Sie sind vor allem im Vater-Sohn-Konflikt begründet, der ebenso universell wie zeitlich genau in den 50er Jahren verortet ist. Der Vater, von Brad Pitt als widersprüchliche Figur in all ihrer Ambivalenz überzeugend dargestellt, ist das Produkt seiner Zeit und ihrer Umstände. Hart geworden durch den Krieg, durch eigene Enttäuschungen und gesellschaftlichen Anpassungsdruck, versucht er, gerade gegenüber Jack, männliche Normen von Stärke, Recht und Ordnung durchzusetzen. Er ist kein Despot per se, sondern fühlt die Verantwortung, seine Kinder frühzeitig auf die Härten des Lebens vorzubereiten, die er meint, am eigenen Leibe erfahren zu haben. Am Ende wird er Versöhnung anbieten und eingestehen, insbesondere Jack zu hart behandelt zu haben. Der junge Hunter McCracken, in dem man den späteren Sean Penn bereits zu erkennen meint, verkörpert auf beeindruckende Weise Jack, der ständig auf der Lauer zu liegen scheint und zwischen Unterwerfung und Aufbegehren balanciert. Unbeschwerte Momente mit der Mutter, den Brüdern oder draußen in der Natur in der Gruppe mit anderen Kindern sind selten, entfalten aber eine nachhaltige Wirkung. Die Kinderdarsteller sind allesamt sehr überzeugend und harmonieren mit den professionellen Schauspielern, die äußerst subtil agieren und Stimmungen, Gefühle und Konstellationen in erster Linie durch Blicke und Haltungen zum Ausdruck bringen. Umso nachhaltiger wirken die eruptiven Ausbrüche.

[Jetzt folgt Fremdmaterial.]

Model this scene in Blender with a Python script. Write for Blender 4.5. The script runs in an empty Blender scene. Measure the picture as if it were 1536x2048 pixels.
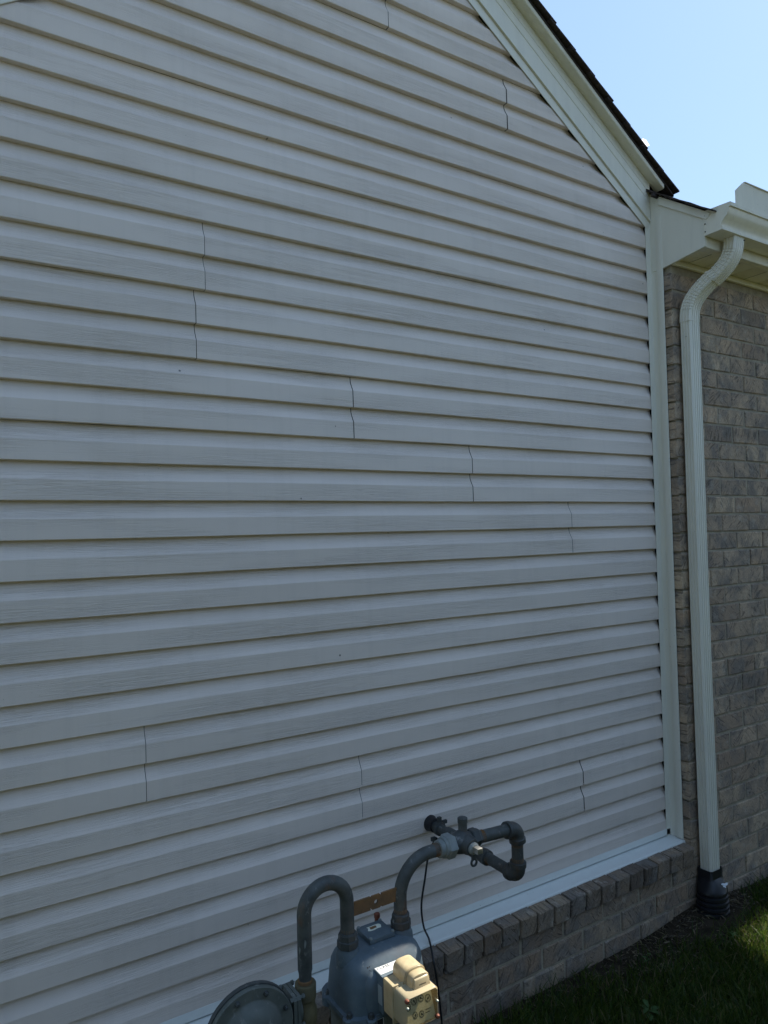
import bpy, math, random
import numpy as np
from mathutils import Vector, Matrix
random.seed(7); rng = np.random.default_rng(7)
SC = bpy.context.scene; COL = SC.collection
R = math.radians
GZ = 1.74                       # the ground lies 1.74 m below the survey datum used for heights in this script

# ------------------------------------------------------------------ camera
cam = bpy.data.cameras.new("camera"); camo = bpy.data.objects.new("camera", cam); COL.objects.link(camo)
yaw, pit, roll = R(32.27145), R(1.64909), R(-1.40314)
f = Vector((math.sin(yaw)*math.cos(pit), math.cos(yaw)*math.cos(pit), math.sin(pit)))
r = Vector((math.cos(yaw), -math.sin(yaw), 0)); u = r.cross(f)
r2 = math.cos(roll)*r + math.sin(roll)*u; u2 = -math.sin(roll)*r + math.cos(roll)*u
camo.matrix_world = Matrix(((r2.x, u2.x, -f.x, 0), (r2.y, u2.y, -f.y, -2.0074), (r2.z, u2.z, -f.z, GZ-.10338), (0, 0, 0, 1)))
cam.sensor_fit = 'VERTICAL'; cam.sensor_height = 36.0; cam.lens = 36.0*1422/2048
cam.clip_start = .02; cam.clip_end = 500
SC.camera = camo

# ------------------------------------------------------------------ sky, sun, exposure
SUN_EL, SUN_AZ = 46.0, 87.4       # azimuth clockwise from +Y: the sun stands to the right, a touch behind the wall
w = bpy.data.worlds.new("World"); SC.world = w; w.use_nodes = True
nt = w.node_tree; bg = nt.nodes["Background"]; sky = nt.nodes.new("ShaderNodeTexSky")
sky.sky_type = 'NISHITA'; sky.sun_disc = False; sky.sun_elevation = R(SUN_EL); sky.sun_rotation = R(SUN_AZ)
sky.air_density = 1.3; sky.dust_density = 0.45; sky.ozone_density = 1.5
veil = nt.nodes.new("ShaderNodeMixRGB"); veil.inputs[0].default_value = .68; veil.inputs[2].default_value = (1.72, 2.66, 4.3, 1)   # thin even summer haze over the whole dome
nt.links.new(sky.outputs[0], veil.inputs[1]); nt.links.new(veil.outputs[0], bg.inputs[0]); bg.inputs[1].default_value = 0.10
sl = bpy.data.lights.new("sun", 'SUN'); sl.energy = 5.0; sl.angle = R(.53); sl.color = (1, .95, .86)
so = bpy.data.objects.new("sun", sl); COL.objects.link(so)
SD = Vector((math.cos(R(SUN_EL))*math.sin(R(SUN_AZ)), math.cos(R(SUN_EL))*math.cos(R(SUN_AZ)), math.sin(R(SUN_EL))))
so.rotation_euler = SD.to_track_quat('Z', 'Y').to_euler(); so.location = (6, -1, 9)
SC.view_settings.view_transform = 'Standard'; SC.view_settings.look = 'None'
SC.view_settings.exposure = 1.25; SC.view_settings.gamma = 1.0
SC.cycles.max_bounces = 8; SC.cycles.transparent_max_bounces = 12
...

Durch die Verknüpfung mit der langen Sequenz des Weltwerdens wird die familiäre Prägung einerseits relativiert, erhält aber andererseits eine universelle Bedeutung. Jeder ist Teil eines großen Ganzen, aber auch ein Universum für sich. Auch die religiösen Implikationen, die der Film durch sein Motto nahe legt und in mehreren Kirchenszenen aufgreift, sind letztendlich nur ein Teil eines sehr heterogenen metaphysischen Deutungszusammenhangs, den Terrence Malick dem Zuschauer anbietet. Er stellt keine Thesen auf, sondern wirft existentielle Fragen in den Raum, die unterschiedliche Antworten zulassen. Für jeden Betrachter, der sich darauf einlässt, ist der Film ein in jeder Hinsicht außergewöhnliches und aufregendes intellektuelles und visuelles Erlebnis.